(Sorry, if this looks like crossposting, but all CCs look sensible)
I'm speaking up on behalf of glademm, the (separate) C++ code/project generator for glade. And I like the _choice_ to use generated code.
Owen Taylor wrote:
If you generate C code with glade:
- You get C code which isn't related to how you write code by hand. But if you don't know better, you'll copy anyways. (Why is this code calling gtk_widget_set_name() and ref'ing every widget?)
- You get the typical code generation problem that once you edit it, you risk problems if you generate code again.
- You get something you can't check into source control reliably.
- You go to experienced GTK+ programmers for help, and they look at you blankly.
I can't speak in favor of the generated C code (I always found the above problems very valid), but for C++ and glademm I found these problems solved.
(Except for the fourth point, you need some glademm knowledge to solve glademm problems/bugs, gtkmm only knowledge might help you but is not always sufficient).

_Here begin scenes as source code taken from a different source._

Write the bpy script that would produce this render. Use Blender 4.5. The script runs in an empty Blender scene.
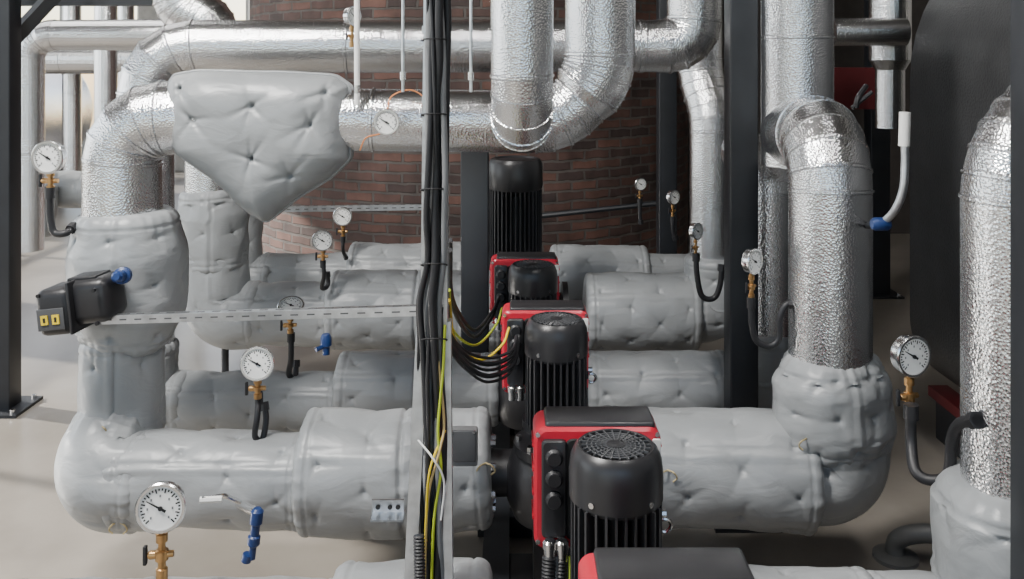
import bpy, math, random
from mathutils import Vector, Matrix, noise
random.seed(3)
F=900.0; VH=60.0; CZ=1.95
def P(u,v,d): return Vector(((u-512)/F*d, d, CZ-(v-VH)/F*d))
def PX(px,d): return px/F*d
scene=bpy.context.scene
# ---------------------------------------------------------------- materials
def newmat(name):
    m=bpy.data.materials.new(name); m.use_nodes=True
    nt=m.node_tree; b=nt.nodes['Principled BSDF']; return m,nt,b
def simple(name,col,rough=.5,metal=0,bump=0,bscale=60,var=0.15,vscale=8,coat=0):
    m,nt,b=newmat(name)
    tc=nt.nodes.new('ShaderNodeTexCoord')
    n=nt.nodes.new('ShaderNodeTexNoise'); n.inputs['Scale'].default_value=vscale; n.inputs['Detail'].default_value=5
    nt.links.new(tc.outputs['Object'],n.inputs['Vector'])
    r=nt.nodes.new('ShaderNodeValToRGB')
    r.color_ramp.elements[0].position=.3; r.color_ramp.elements[1].position=.7
    r.color_ramp.elements[0].color=[c*(1-var) for c in col]+[1]
    r.color_ramp.elements[1].color=[min(1,c*(1+var)) for c in col]+[1]
    nt.links.new(n.outputs['Fac'],r.inputs['Fac']); nt.links.new(r.outputs['Color'],b.inputs['Base Color'])
    b.inputs['Roughness'].default_value=rough; b.inputs['Metallic'].default_value=metal
    b.inputs['Coat Weight'].default_value=coat
    if bump:
        n2=nt.nodes.new('ShaderNodeTexNoise'); n2.inputs['Scale'].default_value=bscale; n2.inputs['Detail'].default_value=3
        nt.links.new(tc.outputs['Object'],n2.inputs['Vector'])
        bp=nt.nodes.new('ShaderNodeBump'); bp.inputs['Strength'].default_value=bump; bp.inputs['Distance'].default_value=.01
        nt.links.new(n2.outputs['Fac'],bp.inputs['Height']); nt.links.new(bp.outputs['Normal'],b.inputs['Normal'])
    return m
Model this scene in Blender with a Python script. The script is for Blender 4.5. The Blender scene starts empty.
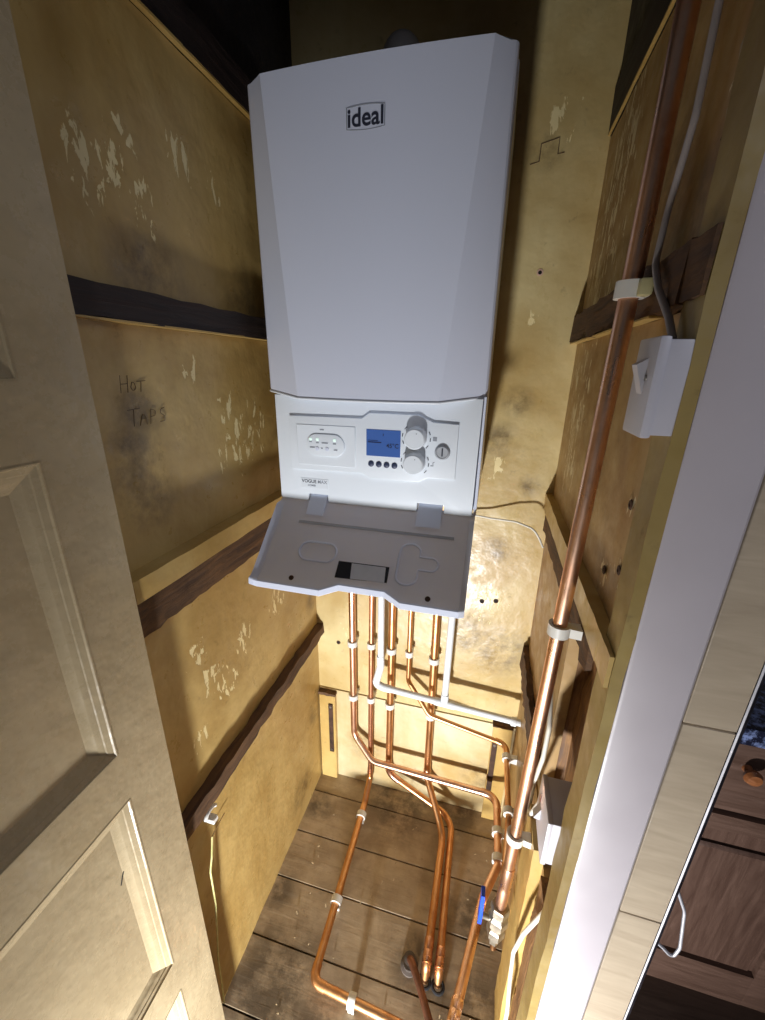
import bpy, bmesh, math, random
from mathutils import Vector, Matrix

random.seed(7)
H = 1.574                      # eye height: all z values below are relative to the eye, the floor is z = -H
ZF = -H
sc = bpy.context.scene
COL = sc.collection

# ------------------------------------------------------------------ helpers
def lin(r, g, b):
    f = lambda c: (c / 255) / 12.92 if c / 255 <= 0.04045 else ((c / 255 + 0.055) / 1.055) ** 2.4
    return (f(r), f(g), f(b), 1.0)

class NT:
    """small wrapper around a node tree"""
    def __init__(s, name):
        s.m = bpy.data.materials.new(name); s.m.use_nodes = True
        s.t = s.m.node_tree; s.n = s.t.nodes; s.l = s.t.links
        s.b = s.n['Principled BSDF']
    def node(s, typ, **kw):
        n = s.n.new(typ)
        for k, v in kw.items():
            setattr(n, k, v)
        return n
    def link(s, a, b): s.l.new(a, b)
    def pos(s, scale=(1, 1, 1)):
        g = s.node('ShaderNodeNewGeometry')
        mp = s.node('ShaderNodeMapping'); mp.inputs['Scale'].default_value = scale
        s.link(g.outputs['Position'], mp.inputs['Vector'])
        return mp.outputs['Vector']
    def noise(s, vec, scale, detail=4, rough=0.55, dist=0.0):
        n = s.node('ShaderNodeTexNoise')
        n.inputs['Scale'].default_value = scale; n.inputs['Detail'].default_value = detail
        n.inputs['Roughness'].default_value = rough; n.inputs['Distortion'].default_value = dist
        s.link(vec, n.inputs['Vector'])
        return n.outputs['Fac']
    def ramp(s, fac, lo, hi, a=0.0, b=1.0):
        r = s.node('ShaderNodeMapRange'); r.clamp = True
        r.inputs['From Min'].default_value = lo; r.inputs['From Max'].default_value = hi
        r.inputs['To Min'].default_value = a; r.inputs['To Max'].default_value = b
        s.link(fac, r.inputs['Value'])
        return r.outputs['Result']
    def math(s, op, a, b):
        m = s.node('ShaderNodeMath', operation=op)
        for i, v in enumerate((a, b)):
            if isinstance(v, (int, float)): m.inputs[i].default_value = v
            else: s.link(v, m.inputs[i])
        return m.outputs[0]
    def mix(s, fac, a, b):
        m = s.node('ShaderNodeMix', data_type='RGBA')
        if isinstance(fac, (int, float)): m.inputs['Factor'].default_value = fac
        else: s.link(fac, m.inputs['Factor'])
        for k, v in ((6, a), (7, b)):
            if isinstance(v, tuple): m.inputs[k].default_value = v
            else: s.link(v, m.inputs[k])
        return m.outputs[2]
    def blobs(s, centres):
        """union of soft balls at the given world points (x, y, z rel, radius)"""
        g = s.node('ShaderNodeNewGeometry').outputs['Position']
        out = None
        for x, y, z, r in centres:
            d = s.node('ShaderNodeVectorMath', operation='DISTANCE')
            s.link(g, d.inputs[0]); d.inputs[1].default_value = (x, y, z + H)
            v = s.ramp(d.outputs['Value'], r * 0.35, r, 1.0, 0.0)
            out = v if out is None else s.math('MAXIMUM', out, v)
        return out
    def bump(s, h, strength=0.3, dist=0.004):
        b = s.node('ShaderNodeBump'); b.inputs['Strength'].default_value = strength
        b.inputs['Distance'].default_value = dist
        s.link(h, b.inputs['Height']); s.link(b.outputs['Normal'], s.b.inputs['Normal'])
    def base(s, c):
        if isinstance(c, tuple): s.b.inputs['Base Color'].default_value = c
        else: s.link(c, s.b.inputs['Base Color'])
    def rough(s, r):
        if isinstance(r, (int, float)): s.b.inputs['Roughness'].default_value = r
        else: s.link(r, s.b.inputs['Roughness'])

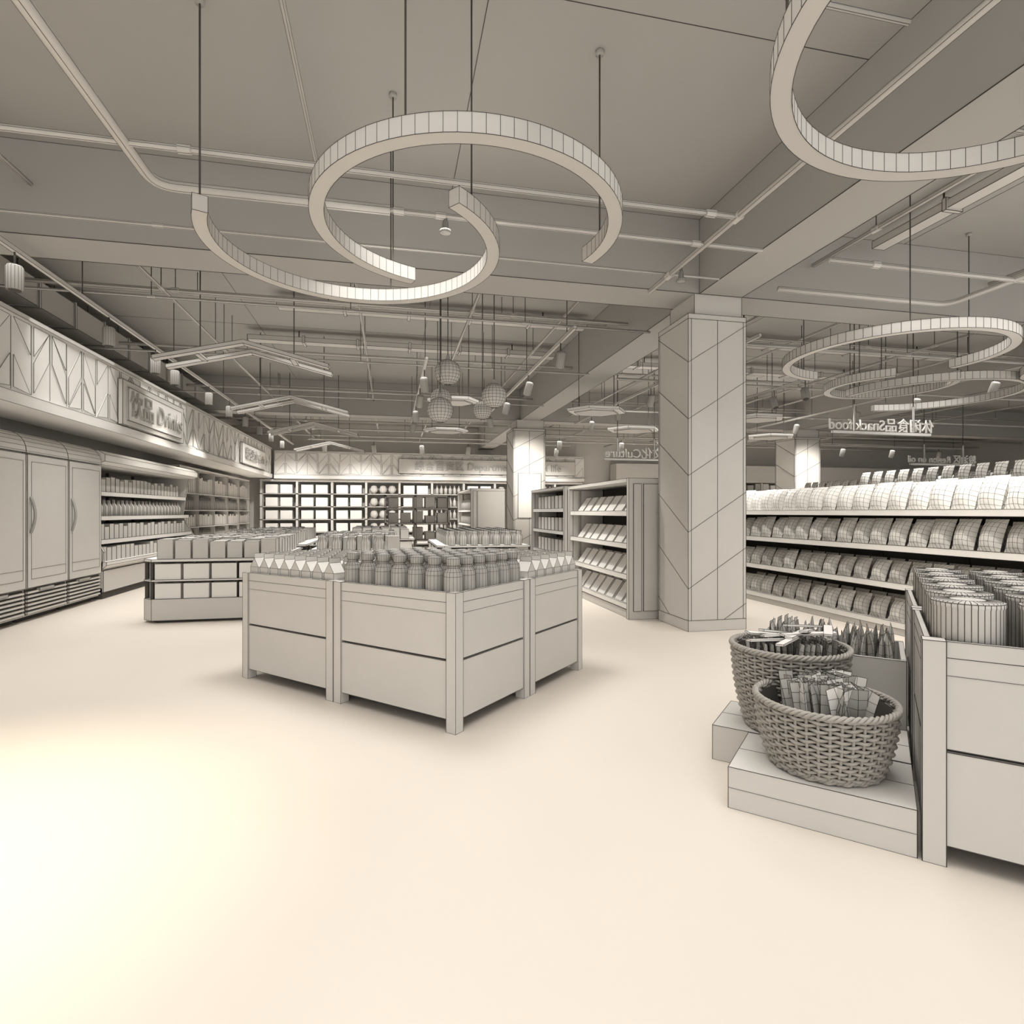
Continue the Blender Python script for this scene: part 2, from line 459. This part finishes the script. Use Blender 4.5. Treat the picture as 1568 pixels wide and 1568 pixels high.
for yy in np.linspace(y0+1.04,y1-1.04,3): b.box((xb+.1,yy-.01,.55),(xb+.14,yy+.01,2.0),DK)
b.build('refrigerated_cabinet')
b=B(.0022)
for z,d,h in((.55,-.0,.26),(.86,.10,.30),(1.22,.16,.31),(1.60,.22,.32)):
    small_products(b,y0+.1,y1-.1,xb+.4,xf-d-.02,z,'box' if z!=1.22 else 'bottle',h,.16)
b.build('chilled_products')
def wall_shelf_y(y0,y1,xb,xf,h,levels,name):
    b=B(.0035)
    b.box((xb,y0,0),(xb+.04,y1,h),DK);b.box((xb,y0,0),(xf,y1,.14),CL)
    n=max(1,int(round((y1-y0)/1.2)))
    for k in range(n+1):
        y=y0+(y1-y0)*k/n; b.box((xb,y-.02,0),(xf,y+.02,h),CL)
    for z in levels: b.box((xb,y0,z-.025),(xf+.01,y1,z),WH)
    b.box((xb,y0,h),(xf,y1,h+.05),CL)
    b.build(name)
    b=B(.0025)
    lv=list(levels)+[h]
    for a_,z in enumerate(lv[:-1]):
        small_products(b,y0+.08,y1-.08,xb+.08,xf-.02,z+.002,'bottle' if a_%2 else 'box',(lv[a_+1]-z)*.85,.13,GR if a_%2 else CL)
    b.build('shelf_goods')
wall_shelf_y(13.8,20.2,-5.15,-4.55,2.3,(.14,.55,.95,1.35,1.75),'wall_shelving')

# back wall shelving facing -Y
b=B(.004);yb,yf=21.5,20.95
b.box((-4.4,yb-.05,0),(7.3,yb,2.4),GR,False)
xs=[-4.35+1.17*k for k in range(11)]
for x in xs: b.box((x-.04,yf,0),(x+.04,yb,2.4),CL)
lv=(.15,.6,1.05,1.5,1.95)
for z in lv: b.box((-4.4,yf,z-.03),(7.3,yb,z),CL)
b.box((-4.4,yf-.02,2.36),(7.3,yb,2.44),CL)
b.build('wall_shelving')
b=B(.003)
for k in range(10):
    x0=xs[k]+.1
    for z in lv:
        if k in(3,7):
            for q in range(3): b.lathe((x0+.17+.32*q,yf+.15,z+.002),[(.05,0),(.13,.10),(.14,.16),(.10,.28),(.04,.3)],12,CL,'v')
        elif k in (5,8):
            for q in range(6): b.lathe((x0+.09+.16*q,yf+.1,z+.002),[(.06,0),(.06,.2),(.025,.26),(.025,.32)],8,CL,'v')
        else:
            b.box((x0+.04,yf+.01,z+.002),(x0+.44,yf+.35,z+.31),WH);b.box((x0+.52,yf+.01,z+.002),(x0+.92,yf+.35,z+.31),WH)  # lit look of these boxes is put into a whiter clay
b.build('boxed_goods')

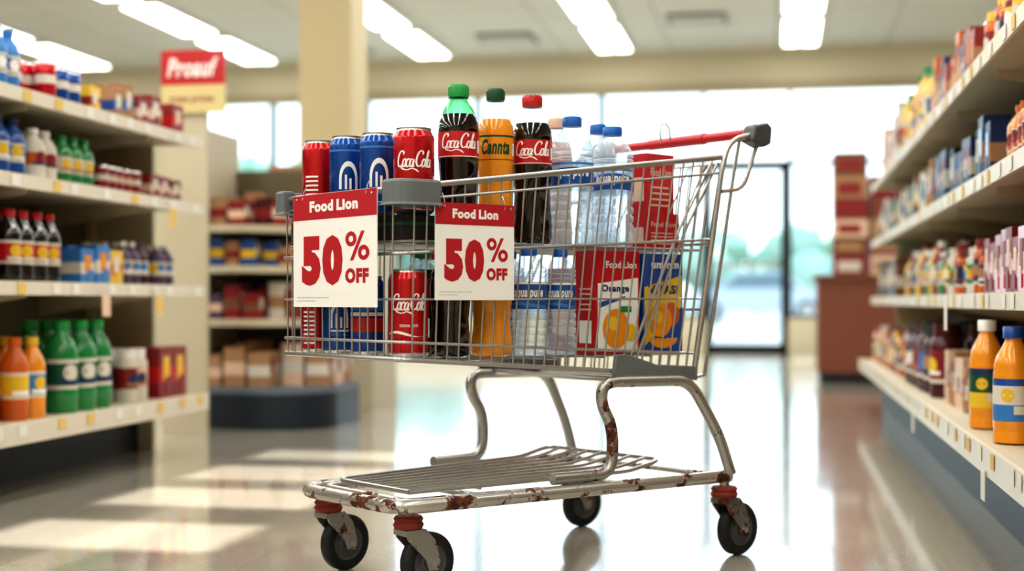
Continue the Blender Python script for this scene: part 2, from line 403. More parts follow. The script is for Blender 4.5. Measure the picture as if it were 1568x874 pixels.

The only reason I was ever tempted to use libglade _internally_ as an optional drop in replacement (_transparently_ to any program code!) was it's good gnome widget support. With C++ it should not make any difference to your program code whether the actual widgets are created by libglade(mm) or by gtkmm (generated code).
To support these claims I promise to finish the libglade option in glademm this week: generate your program's skeleton by glademm and use libglade or generated code by choice.
Libglade is a development methology we can support, because it gets used extensively for real apps. There may be full scale apps using generated glade code, but certainly not many of them.
I can name a lot of apps using glademm generated code. There _are_ reasons for generated code:
- a single binary is enough, no need to ship .glade and image files seperately, install them to a known location and find them at runtime.
- no user can mess up your program's user interface by editing/deleting the .glade/image files (this is clearly a pro and a con!)
Makes sense to me; we had
Don't use glade to generate code, use libglade!
for C I can't disagree, but I would love to have the option to switch between libglade and generated code (statically linked in widgets) without having to change a single line of the program. Since this is feasible with C++, it should be possible for C, too. Perhaps a nice project for a volunteer? (I don't care about C code)
A separation of GUI designer and code generator would benefit glade-[123] IMHO. (IIRC glade-3 does take this road)
The comment about IDE integration is basically that if the source
code editing is integrated with the widget editing, then things can work better:
- You can click on a widget, and edit its callbacks - Source code editing is relatively constrained, because the tool you are using to do it knows about the GUI.
I'm all in favor of IDE integration, but personally I don't need it at all. GUI and program code (callbacks) are well separated by glademm (IMHO of course).